[Entries with scene source code]
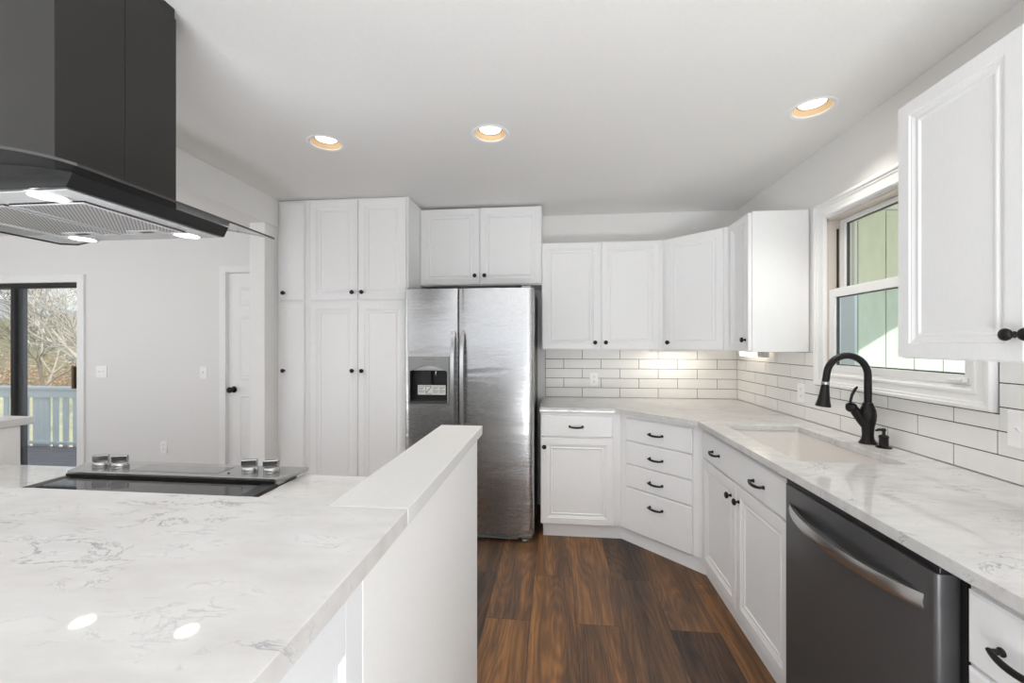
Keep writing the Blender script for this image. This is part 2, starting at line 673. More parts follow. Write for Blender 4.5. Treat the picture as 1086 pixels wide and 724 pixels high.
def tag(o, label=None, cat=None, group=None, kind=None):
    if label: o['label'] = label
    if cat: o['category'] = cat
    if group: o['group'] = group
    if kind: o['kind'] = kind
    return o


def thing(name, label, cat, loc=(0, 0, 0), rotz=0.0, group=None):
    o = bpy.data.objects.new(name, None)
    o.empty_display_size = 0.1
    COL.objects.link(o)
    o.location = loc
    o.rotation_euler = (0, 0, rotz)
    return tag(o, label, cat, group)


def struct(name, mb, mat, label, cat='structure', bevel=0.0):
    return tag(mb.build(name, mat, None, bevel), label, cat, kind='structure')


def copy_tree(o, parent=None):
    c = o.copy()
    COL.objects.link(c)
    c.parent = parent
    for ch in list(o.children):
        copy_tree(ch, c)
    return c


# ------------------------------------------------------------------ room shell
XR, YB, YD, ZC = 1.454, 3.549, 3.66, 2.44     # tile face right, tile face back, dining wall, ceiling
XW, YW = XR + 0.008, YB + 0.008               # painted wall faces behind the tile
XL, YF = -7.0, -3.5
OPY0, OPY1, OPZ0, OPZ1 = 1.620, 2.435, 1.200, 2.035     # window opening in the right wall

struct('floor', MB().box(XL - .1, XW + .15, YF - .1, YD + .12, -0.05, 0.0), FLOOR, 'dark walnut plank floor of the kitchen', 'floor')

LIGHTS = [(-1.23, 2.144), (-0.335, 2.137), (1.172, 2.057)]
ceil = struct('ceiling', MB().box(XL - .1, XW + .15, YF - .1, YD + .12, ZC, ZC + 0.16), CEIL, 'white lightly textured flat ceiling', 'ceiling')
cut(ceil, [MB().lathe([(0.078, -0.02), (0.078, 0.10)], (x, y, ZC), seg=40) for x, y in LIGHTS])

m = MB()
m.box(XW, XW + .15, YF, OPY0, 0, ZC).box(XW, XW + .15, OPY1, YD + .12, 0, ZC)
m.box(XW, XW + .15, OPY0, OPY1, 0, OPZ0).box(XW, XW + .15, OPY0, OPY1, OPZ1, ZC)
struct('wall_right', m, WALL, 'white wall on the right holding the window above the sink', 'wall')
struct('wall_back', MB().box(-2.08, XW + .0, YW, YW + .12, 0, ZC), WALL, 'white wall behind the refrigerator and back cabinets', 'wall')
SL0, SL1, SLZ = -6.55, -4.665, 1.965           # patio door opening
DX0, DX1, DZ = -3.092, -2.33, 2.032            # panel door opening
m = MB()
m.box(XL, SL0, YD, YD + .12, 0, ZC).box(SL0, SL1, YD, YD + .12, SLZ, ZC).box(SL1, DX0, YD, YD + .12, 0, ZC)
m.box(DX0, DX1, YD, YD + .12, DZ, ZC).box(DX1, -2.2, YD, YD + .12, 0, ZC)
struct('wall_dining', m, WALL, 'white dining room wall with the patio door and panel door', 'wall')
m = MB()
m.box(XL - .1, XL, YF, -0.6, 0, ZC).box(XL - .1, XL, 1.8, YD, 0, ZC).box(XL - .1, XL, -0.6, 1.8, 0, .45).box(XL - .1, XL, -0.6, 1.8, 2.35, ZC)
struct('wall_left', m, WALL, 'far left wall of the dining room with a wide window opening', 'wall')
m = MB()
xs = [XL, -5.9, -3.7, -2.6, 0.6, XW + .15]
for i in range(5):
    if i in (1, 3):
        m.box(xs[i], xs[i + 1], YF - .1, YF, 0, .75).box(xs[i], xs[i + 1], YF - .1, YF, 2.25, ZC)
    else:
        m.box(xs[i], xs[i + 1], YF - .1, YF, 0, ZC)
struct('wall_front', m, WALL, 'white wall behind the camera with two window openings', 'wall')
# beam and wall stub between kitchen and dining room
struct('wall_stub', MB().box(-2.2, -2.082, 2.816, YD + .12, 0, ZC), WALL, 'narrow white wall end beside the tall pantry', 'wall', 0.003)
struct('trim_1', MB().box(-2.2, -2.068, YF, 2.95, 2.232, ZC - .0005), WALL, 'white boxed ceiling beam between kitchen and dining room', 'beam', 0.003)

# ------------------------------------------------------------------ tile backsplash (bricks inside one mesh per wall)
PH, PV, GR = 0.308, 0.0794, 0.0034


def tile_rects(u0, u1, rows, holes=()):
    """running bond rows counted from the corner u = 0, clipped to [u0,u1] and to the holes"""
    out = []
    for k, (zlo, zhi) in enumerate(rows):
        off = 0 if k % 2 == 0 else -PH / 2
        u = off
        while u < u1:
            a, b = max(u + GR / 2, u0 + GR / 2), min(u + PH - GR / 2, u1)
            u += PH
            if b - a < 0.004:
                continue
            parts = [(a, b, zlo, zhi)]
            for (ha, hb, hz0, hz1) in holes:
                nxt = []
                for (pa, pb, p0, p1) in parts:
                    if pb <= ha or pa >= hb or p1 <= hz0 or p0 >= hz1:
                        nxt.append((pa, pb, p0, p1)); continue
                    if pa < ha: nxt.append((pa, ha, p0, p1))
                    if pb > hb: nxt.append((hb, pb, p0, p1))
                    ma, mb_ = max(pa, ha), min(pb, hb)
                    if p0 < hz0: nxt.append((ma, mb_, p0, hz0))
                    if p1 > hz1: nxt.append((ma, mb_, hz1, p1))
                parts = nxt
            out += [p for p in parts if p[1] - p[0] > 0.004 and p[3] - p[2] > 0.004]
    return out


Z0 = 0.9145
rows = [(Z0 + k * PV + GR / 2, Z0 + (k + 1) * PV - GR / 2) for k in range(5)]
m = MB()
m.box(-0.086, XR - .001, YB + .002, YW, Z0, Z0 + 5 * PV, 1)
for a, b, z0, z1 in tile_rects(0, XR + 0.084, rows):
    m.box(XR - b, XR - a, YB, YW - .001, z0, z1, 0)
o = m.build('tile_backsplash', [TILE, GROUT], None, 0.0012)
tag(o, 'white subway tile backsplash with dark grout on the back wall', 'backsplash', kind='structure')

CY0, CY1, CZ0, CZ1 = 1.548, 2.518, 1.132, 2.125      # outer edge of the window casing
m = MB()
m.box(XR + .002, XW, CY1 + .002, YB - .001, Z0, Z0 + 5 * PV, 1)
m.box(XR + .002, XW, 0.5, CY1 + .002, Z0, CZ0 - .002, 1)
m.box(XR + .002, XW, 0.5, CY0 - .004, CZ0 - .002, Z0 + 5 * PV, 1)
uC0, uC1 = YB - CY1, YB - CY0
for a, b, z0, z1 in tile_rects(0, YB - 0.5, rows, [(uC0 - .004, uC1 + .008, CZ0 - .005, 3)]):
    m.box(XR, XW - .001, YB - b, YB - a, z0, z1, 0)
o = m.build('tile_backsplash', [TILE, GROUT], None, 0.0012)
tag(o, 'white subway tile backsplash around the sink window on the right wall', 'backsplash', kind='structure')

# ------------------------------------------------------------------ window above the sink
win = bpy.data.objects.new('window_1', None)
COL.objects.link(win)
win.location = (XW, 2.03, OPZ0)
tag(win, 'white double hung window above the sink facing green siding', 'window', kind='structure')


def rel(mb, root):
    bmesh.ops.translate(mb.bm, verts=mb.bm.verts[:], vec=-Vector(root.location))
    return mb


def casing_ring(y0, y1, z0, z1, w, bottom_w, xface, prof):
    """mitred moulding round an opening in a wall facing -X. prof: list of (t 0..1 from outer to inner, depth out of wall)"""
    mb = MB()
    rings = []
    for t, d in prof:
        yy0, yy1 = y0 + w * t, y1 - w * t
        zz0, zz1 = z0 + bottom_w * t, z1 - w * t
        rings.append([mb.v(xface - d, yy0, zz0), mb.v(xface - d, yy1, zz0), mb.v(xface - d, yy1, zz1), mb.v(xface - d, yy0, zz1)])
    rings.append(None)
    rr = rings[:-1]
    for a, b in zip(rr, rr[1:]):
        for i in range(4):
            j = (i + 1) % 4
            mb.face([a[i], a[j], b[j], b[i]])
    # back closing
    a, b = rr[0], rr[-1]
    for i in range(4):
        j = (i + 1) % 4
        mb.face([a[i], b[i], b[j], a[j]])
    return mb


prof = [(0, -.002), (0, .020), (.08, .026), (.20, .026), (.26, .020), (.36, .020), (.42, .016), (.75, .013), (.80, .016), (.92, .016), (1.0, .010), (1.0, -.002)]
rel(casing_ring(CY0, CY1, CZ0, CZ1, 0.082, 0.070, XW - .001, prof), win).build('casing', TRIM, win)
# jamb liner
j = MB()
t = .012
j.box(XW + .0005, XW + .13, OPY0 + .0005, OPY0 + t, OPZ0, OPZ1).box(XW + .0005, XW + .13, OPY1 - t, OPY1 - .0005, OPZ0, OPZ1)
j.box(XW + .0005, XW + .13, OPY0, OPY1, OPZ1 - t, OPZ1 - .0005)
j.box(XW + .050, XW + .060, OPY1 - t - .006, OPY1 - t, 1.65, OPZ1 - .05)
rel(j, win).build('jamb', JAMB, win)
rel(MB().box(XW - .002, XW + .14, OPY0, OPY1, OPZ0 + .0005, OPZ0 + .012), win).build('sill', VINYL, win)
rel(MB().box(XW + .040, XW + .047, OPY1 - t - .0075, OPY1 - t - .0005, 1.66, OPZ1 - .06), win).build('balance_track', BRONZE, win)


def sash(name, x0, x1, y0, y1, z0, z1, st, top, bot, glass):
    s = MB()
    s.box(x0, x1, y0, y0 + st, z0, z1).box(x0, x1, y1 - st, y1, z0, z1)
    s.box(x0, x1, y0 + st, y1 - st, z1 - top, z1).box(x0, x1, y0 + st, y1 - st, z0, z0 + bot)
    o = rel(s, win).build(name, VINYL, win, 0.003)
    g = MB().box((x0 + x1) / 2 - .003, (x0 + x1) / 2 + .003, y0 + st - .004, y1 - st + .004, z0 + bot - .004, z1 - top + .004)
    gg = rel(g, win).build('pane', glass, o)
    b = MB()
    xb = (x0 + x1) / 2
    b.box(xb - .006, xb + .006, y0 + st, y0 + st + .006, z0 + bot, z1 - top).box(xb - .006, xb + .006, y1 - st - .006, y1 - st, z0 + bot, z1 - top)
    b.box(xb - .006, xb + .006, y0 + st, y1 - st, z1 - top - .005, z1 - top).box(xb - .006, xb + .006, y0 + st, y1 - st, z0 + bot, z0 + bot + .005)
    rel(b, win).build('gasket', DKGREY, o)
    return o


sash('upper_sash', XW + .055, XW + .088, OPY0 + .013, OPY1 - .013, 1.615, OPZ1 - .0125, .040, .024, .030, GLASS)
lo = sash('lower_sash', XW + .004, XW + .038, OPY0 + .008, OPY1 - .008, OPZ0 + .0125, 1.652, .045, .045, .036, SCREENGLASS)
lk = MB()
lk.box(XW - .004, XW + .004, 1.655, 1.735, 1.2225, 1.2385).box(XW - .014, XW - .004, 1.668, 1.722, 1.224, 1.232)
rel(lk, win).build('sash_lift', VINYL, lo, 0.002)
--
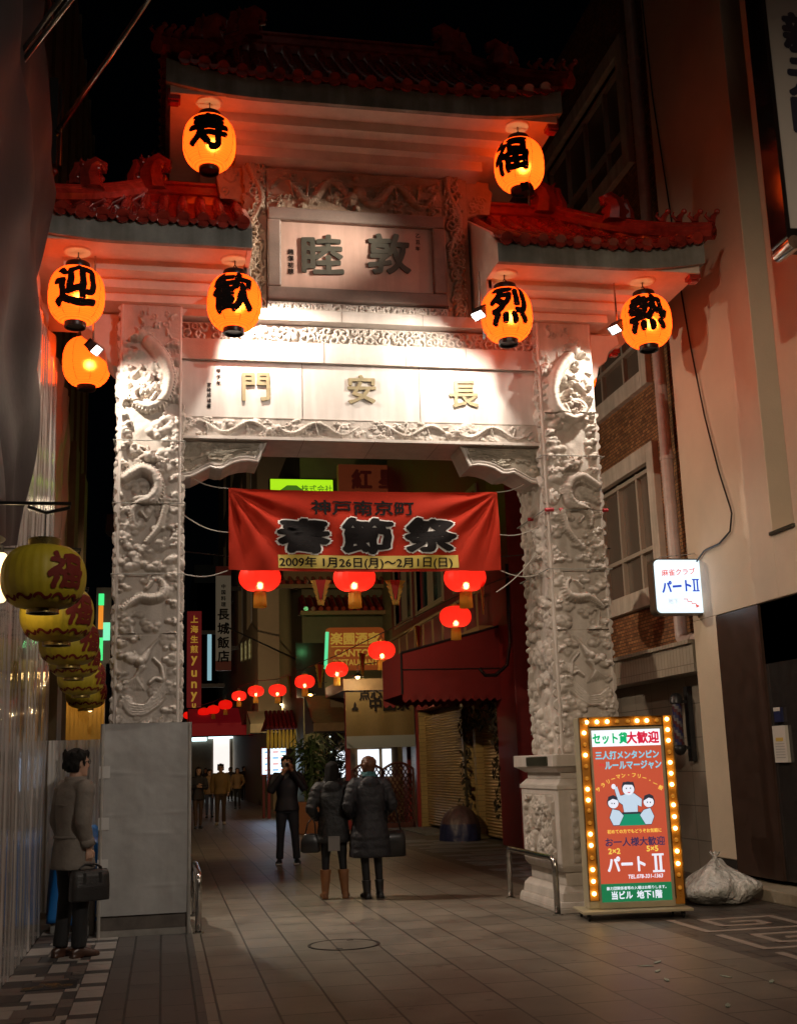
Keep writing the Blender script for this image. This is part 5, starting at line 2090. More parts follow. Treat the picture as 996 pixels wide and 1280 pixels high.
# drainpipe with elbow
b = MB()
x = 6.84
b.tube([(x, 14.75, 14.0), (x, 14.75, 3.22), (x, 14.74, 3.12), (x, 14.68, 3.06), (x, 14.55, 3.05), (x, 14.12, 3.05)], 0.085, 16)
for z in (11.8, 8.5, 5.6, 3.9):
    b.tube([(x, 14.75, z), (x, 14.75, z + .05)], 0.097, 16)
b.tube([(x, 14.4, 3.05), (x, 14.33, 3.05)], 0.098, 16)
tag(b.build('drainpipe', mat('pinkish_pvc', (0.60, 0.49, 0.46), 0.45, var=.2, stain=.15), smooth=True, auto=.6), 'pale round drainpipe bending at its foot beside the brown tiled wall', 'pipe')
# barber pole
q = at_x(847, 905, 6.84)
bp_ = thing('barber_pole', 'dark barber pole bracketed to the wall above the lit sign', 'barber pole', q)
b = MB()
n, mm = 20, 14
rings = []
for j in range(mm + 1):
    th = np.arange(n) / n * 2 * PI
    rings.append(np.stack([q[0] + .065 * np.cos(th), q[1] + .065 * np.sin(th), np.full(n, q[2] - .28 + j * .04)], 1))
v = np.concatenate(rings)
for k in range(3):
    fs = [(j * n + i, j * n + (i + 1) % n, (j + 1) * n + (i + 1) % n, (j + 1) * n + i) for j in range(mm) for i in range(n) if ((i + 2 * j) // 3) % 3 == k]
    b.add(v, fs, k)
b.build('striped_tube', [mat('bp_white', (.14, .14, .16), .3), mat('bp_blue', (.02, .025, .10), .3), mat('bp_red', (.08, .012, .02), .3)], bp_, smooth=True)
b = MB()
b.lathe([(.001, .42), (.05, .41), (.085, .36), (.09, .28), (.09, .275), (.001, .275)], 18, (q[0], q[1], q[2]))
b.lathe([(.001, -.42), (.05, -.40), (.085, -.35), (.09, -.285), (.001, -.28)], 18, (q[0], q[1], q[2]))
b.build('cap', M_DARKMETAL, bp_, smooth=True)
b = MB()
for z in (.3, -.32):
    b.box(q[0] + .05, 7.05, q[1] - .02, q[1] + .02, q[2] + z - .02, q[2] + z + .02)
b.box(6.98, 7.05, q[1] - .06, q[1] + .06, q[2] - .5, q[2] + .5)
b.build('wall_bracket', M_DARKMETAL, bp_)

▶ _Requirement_
Quote only the lines running from the line that holds "724 pixels high." to the line that holds "y in LIGHTS])", both ends included.

▶ _Task result_
Keep writing the Blender script for this image. This is part 2, starting at line 673. More parts follow. Write for Blender 4.5. Treat the picture as 1086 pixels wide and 724 pixels high.
def tag(o, label=None, cat=None, group=None, kind=None):
    if label: o['label'] = label
    if cat: o['category'] = cat
    if group: o['group'] = group
    if kind: o['kind'] = kind
    return o


def thing(name, label, cat, loc=(0, 0, 0), rotz=0.0, group=None):
    o = bpy.data.objects.new(name, None)
    o.empty_display_size = 0.1
    COL.objects.link(o)
    o.location = loc
    o.rotation_euler = (0, 0, rotz)
    return tag(o, label, cat, group)


def struct(name, mb, mat, label, cat='structure', bevel=0.0):
    return tag(mb.build(name, mat, None, bevel), label, cat, kind='structure')


def copy_tree(o, parent=None):
    c = o.copy()
    COL.objects.link(c)
    c.parent = parent
    for ch in list(o.children):
        copy_tree(ch, c)
    return c


# ------------------------------------------------------------------ room shell
XR, YB, YD, ZC = 1.454, 3.549, 3.66, 2.44     # tile face right, tile face back, dining wall, ceiling
XW, YW = XR + 0.008, YB + 0.008               # painted wall faces behind the tile
XL, YF = -7.0, -3.5
OPY0, OPY1, OPZ0, OPZ1 = 1.620, 2.435, 1.200, 2.035     # window opening in the right wall

struct('floor', MB().box(XL - .1, XW + .15, YF - .1, YD + .12, -0.05, 0.0), FLOOR, 'dark walnut plank floor of the kitchen', 'floor')

LIGHTS = [(-1.23, 2.144), (-0.335, 2.137), (1.172, 2.057)]
ceil = struct('ceiling', MB().box(XL - .1, XW + .15, YF - .1, YD + .12, ZC, ZC + 0.16), CEIL, 'white lightly textured flat ceiling', 'ceiling')
cut(ceil, [MB().lathe([(0.078, -0.02), (0.078, 0.10)], (x, y, ZC), seg=40) for x, y in LIGHTS])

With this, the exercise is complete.